Given exercise:
Retype the material below. Keep every word exactly as it is.

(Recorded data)
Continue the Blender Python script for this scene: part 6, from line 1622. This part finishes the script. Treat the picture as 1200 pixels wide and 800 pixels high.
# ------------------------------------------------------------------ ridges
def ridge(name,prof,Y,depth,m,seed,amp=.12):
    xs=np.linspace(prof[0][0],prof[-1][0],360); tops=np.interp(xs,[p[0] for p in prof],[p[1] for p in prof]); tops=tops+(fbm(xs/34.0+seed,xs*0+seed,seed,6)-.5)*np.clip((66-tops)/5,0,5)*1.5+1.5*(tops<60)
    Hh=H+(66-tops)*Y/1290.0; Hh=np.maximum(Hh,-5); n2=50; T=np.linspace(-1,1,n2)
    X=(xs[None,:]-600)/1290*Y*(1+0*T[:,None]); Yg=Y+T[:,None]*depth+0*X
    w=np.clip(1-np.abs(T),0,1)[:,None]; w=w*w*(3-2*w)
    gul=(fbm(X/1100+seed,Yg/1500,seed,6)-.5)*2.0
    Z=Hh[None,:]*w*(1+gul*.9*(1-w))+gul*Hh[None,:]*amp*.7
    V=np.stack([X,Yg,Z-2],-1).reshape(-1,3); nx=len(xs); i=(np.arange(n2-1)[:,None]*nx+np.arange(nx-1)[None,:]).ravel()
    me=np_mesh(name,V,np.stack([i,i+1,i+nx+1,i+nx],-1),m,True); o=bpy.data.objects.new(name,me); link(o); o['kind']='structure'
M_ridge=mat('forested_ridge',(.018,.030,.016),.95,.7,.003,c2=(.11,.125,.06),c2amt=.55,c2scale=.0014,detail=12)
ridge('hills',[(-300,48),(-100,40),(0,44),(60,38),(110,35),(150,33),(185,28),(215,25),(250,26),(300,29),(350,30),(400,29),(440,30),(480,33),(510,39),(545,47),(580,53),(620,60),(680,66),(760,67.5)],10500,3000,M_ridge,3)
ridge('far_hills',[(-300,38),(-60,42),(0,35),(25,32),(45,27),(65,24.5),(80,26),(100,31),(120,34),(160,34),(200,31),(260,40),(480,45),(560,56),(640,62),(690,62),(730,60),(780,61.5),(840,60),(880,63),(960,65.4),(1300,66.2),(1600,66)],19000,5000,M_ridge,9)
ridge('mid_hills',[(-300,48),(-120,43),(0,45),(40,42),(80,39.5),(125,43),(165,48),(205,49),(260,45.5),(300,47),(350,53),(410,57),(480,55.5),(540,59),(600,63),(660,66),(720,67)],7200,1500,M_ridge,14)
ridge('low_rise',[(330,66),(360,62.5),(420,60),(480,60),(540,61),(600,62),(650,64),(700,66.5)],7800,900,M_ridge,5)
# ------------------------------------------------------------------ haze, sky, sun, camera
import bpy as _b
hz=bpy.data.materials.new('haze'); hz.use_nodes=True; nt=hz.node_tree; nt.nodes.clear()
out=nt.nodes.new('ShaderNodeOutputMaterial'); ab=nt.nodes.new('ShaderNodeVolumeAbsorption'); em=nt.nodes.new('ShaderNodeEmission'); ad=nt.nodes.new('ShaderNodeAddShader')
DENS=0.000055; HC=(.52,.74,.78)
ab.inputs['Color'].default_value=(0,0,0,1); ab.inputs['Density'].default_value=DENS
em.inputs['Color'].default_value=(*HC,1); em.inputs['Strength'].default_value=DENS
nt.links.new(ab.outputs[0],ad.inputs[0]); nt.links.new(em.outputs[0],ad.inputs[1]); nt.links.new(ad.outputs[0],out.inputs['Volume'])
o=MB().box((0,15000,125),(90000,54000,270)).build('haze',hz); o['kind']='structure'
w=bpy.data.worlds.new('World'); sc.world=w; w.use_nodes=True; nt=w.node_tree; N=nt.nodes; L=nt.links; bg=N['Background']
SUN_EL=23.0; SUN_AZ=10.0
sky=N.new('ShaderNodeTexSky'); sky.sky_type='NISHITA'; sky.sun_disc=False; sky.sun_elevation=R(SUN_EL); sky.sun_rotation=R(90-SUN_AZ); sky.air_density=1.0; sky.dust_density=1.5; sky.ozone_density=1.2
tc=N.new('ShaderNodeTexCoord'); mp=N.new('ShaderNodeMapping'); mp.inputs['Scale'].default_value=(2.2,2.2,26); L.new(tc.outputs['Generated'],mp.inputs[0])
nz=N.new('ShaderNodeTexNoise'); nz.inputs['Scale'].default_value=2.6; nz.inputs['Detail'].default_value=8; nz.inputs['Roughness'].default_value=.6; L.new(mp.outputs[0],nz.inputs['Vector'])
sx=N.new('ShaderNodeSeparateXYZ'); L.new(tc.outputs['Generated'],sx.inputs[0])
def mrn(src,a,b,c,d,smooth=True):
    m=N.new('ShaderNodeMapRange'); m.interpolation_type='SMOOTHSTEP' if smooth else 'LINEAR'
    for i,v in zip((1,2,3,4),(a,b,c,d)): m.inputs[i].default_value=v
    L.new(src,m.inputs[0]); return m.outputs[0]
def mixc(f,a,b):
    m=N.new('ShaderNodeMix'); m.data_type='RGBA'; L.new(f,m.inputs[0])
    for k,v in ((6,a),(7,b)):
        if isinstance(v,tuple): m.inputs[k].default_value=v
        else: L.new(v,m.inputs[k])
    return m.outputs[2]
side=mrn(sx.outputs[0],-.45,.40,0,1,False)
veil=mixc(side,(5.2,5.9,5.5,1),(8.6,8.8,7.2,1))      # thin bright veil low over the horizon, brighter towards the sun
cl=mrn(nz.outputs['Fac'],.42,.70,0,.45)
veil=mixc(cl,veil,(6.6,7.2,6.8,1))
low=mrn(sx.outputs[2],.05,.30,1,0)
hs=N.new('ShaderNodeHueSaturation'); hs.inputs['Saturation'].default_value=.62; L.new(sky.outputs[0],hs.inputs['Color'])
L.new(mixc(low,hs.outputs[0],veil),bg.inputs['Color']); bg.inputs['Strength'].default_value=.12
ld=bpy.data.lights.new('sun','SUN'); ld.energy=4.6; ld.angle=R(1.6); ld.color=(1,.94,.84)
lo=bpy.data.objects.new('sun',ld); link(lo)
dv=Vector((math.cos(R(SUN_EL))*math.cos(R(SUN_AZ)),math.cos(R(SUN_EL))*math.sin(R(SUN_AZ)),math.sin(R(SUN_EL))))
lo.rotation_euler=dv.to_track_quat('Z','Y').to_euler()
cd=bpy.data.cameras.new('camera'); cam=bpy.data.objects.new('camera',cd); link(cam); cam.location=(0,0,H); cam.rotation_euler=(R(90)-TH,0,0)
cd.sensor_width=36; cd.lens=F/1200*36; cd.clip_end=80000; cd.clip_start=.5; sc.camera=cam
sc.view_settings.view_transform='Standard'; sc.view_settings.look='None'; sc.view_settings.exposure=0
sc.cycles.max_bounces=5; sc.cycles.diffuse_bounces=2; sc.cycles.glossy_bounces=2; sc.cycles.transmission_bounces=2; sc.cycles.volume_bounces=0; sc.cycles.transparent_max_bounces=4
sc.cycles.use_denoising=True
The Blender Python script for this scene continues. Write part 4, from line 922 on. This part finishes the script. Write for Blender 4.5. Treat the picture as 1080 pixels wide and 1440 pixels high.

Response to the exercise:
Continue the Blender Python script for this scene: part 6, from line 1622. This part finishes the script. Treat the picture as 1200 pixels wide and 800 pixels high.
# ------------------------------------------------------------------ ridges
def ridge(name,prof,Y,depth,m,seed,amp=.12):
    xs=np.linspace(prof[0][0],prof[-1][0],360); tops=np.interp(xs,[p[0] for p in prof],[p[1] for p in prof]); tops=tops+(fbm(xs/34.0+seed,xs*0+seed,seed,6)-.5)*np.clip((66-tops)/5,0,5)*1.5+1.5*(tops<60)
    Hh=H+(66-tops)*Y/1290.0; Hh=np.maximum(Hh,-5); n2=50; T=np.linspace(-1,1,n2)
    X=(xs[None,:]-600)/1290*Y*(1+0*T[:,None]); Yg=Y+T[:,None]*depth+0*X
    w=np.clip(1-np.abs(T),0,1)[:,None]; w=w*w*(3-2*w)
    gul=(fbm(X/1100+seed,Yg/1500,seed,6)-.5)*2.0
    Z=Hh[None,:]*w*(1+gul*.9*(1-w))+gul*Hh[None,:]*amp*.7
    V=np.stack([X,Yg,Z-2],-1).reshape(-1,3); nx=len(xs); i=(np.arange(n2-1)[:,None]*nx+np.arange(nx-1)[None,:]).ravel()
    me=np_mesh(name,V,np.stack([i,i+1,i+nx+1,i+nx],-1),m,True); o=bpy.data.objects.new(name,me); link(o); o['kind']='structure'
M_ridge=mat('forested_ridge',(.018,.030,.016),.95,.7,.003,c2=(.11,.125,.06),c2amt=.55,c2scale=.0014,detail=12)
ridge('hills',[(-300,48),(-100,40),(0,44),(60,38),(110,35),(150,33),(185,28),(215,25),(250,26),(300,29),(350,30),(400,29),(440,30),(480,33),(510,39),(545,47),(580,53),(620,60),(680,66),(760,67.5)],10500,3000,M_ridge,3)
ridge('far_hills',[(-300,38),(-60,42),(0,35),(25,32),(45,27),(65,24.5),(80,26),(100,31),(120,34),(160,34),(200,31),(260,40),(480,45),(560,56),(640,62),(690,62),(730,60),(780,61.5),(840,60),(880,63),(960,65.4),(1300,66.2),(1600,66)],19000,5000,M_ridge,9)
ridge('mid_hills',[(-300,48),(-120,43),(0,45),(40,42),(80,39.5),(125,43),(165,48),(205,49),(260,45.5),(300,47),(350,53),(410,57),(480,55.5),(540,59),(600,63),(660,66),(720,67)],7200,1500,M_ridge,14)
ridge('low_rise',[(330,66),(360,62.5),(420,60),(480,60),(540,61),(600,62),(650,64),(700,66.5)],7800,900,M_ridge,5)
# ------------------------------------------------------------------ haze, sky, sun, camera
import bpy as _b
hz=bpy.data.materials.new('haze'); hz.use_nodes=True; nt=hz.node_tree; nt.nodes.clear()
out=nt.nodes.new('ShaderNodeOutputMaterial'); ab=nt.nodes.new('ShaderNodeVolumeAbsorption'); em=nt.nodes.new('ShaderNodeEmission'); ad=nt.nodes.new('ShaderNodeAddShader')
DENS=0.000055; HC=(.52,.74,.78)
ab.inputs['Color'].default_value=(0,0,0,1); ab.inputs['Density'].default_value=DENS
em.inputs['Color'].default_value=(*HC,1); em.inputs['Strength'].default_value=DENS
nt.links.new(ab.outputs[0],ad.inputs[0]); nt.links.new(em.outputs[0],ad.inputs[1]); nt.links.new(ad.outputs[0],out.inputs['Volume'])
o=MB().box((0,15000,125),(90000,54000,270)).build('haze',hz); o['kind']='structure'
w=bpy.data.worlds.new('World'); sc.world=w; w.use_nodes=True; nt=w.node_tree; N=nt.nodes; L=nt.links; bg=N['Background']
SUN_EL=23.0; SUN_AZ=10.0
sky=N.new('ShaderNodeTexSky'); sky.sky_type='NISHITA'; sky.sun_disc=False; sky.sun_elevation=R(SUN_EL); sky.sun_rotation=R(90-SUN_AZ); sky.air_density=1.0; sky.dust_density=1.5; sky.ozone_density=1.2
tc=N.new('ShaderNodeTexCoord'); mp=N.new('ShaderNodeMapping'); mp.inputs['Scale'].default_value=(2.2,2.2,26); L.new(tc.outputs['Generated'],mp.inputs[0])
nz=N.new('ShaderNodeTexNoise'); nz.inputs['Scale'].default_value=2.6; nz.inputs['Detail'].default_value=8; nz.inputs['Roughness'].default_value=.6; L.new(mp.outputs[0],nz.inputs['Vector'])
sx=N.new('ShaderNodeSeparateXYZ'); L.new(tc.outputs['Generated'],sx.inputs[0])
def mrn(src,a,b,c,d,smooth=True):
    m=N.new('ShaderNodeMapRange'); m.interpolation_type='SMOOTHSTEP' if smooth else 'LINEAR'
    for i,v in zip((1,2,3,4),(a,b,c,d)): m.inputs[i].default_value=v
    L.new(src,m.inputs[0]); return m.outputs[0]
def mixc(f,a,b):
    m=N.new('ShaderNodeMix'); m.data_type='RGBA'; L.new(f,m.inputs[0])
    for k,v in ((6,a),(7,b)):
        if isinstance(v,tuple): m.inputs[k].default_value=v
        else: L.new(v,m.inputs[k])
    return m.outputs[2]
side=mrn(sx.outputs[0],-.45,.40,0,1,False)
veil=mixc(side,(5.2,5.9,5.5,1),(8.6,8.8,7.2,1))      # thin bright veil low over the horizon, brighter towards the sun
cl=mrn(nz.outputs['Fac'],.42,.70,0,.45)
veil=mixc(cl,veil,(6.6,7.2,6.8,1))
low=mrn(sx.outputs[2],.05,.30,1,0)
hs=N.new('ShaderNodeHueSaturation'); hs.inputs['Saturation'].default_value=.62; L.new(sky.outputs[0],hs.inputs['Color'])
L.new(mixc(low,hs.outputs[0],veil),bg.inputs['Color']); bg.inputs['Strength'].default_value=.12
ld=bpy.data.lights.new('sun','SUN'); ld.energy=4.6; ld.angle=R(1.6); ld.color=(1,.94,.84)
lo=bpy.data.objects.new('sun',ld); link(lo)
dv=Vector((math.cos(R(SUN_EL))*math.cos(R(SUN_AZ)),math.cos(R(SUN_EL))*math.sin(R(SUN_AZ)),math.sin(R(SUN_EL))))
lo.rotation_euler=dv.to_track_quat('Z','Y').to_euler()
cd=bpy.data.cameras.new('camera'); cam=bpy.data.objects.new('camera',cd); link(cam); cam.location=(0,0,H); cam.rotation_euler=(R(90)-TH,0,0)
cd.sensor_width=36; cd.lens=F/1200*36; cd.clip_end=80000; cd.clip_start=.5; sc.camera=cam
sc.view_settings.view_transform='Standard'; sc.view_settings.look='None'; sc.view_settings.exposure=0
sc.cycles.max_bounces=5; sc.cycles.diffuse_bounces=2; sc.cycles.glossy_bounces=2; sc.cycles.transmission_bounces=2; sc.cycles.volume_bounces=0; sc.cycles.transparent_max_bounces=4
sc.cycles.use_denoising=True
The Blender Python script for this scene continues. Write part 4, from line 922 on. This part finishes the script. Write for Blender 4.5. Treat the picture as 1080 pixels wide and 1440 pixels high.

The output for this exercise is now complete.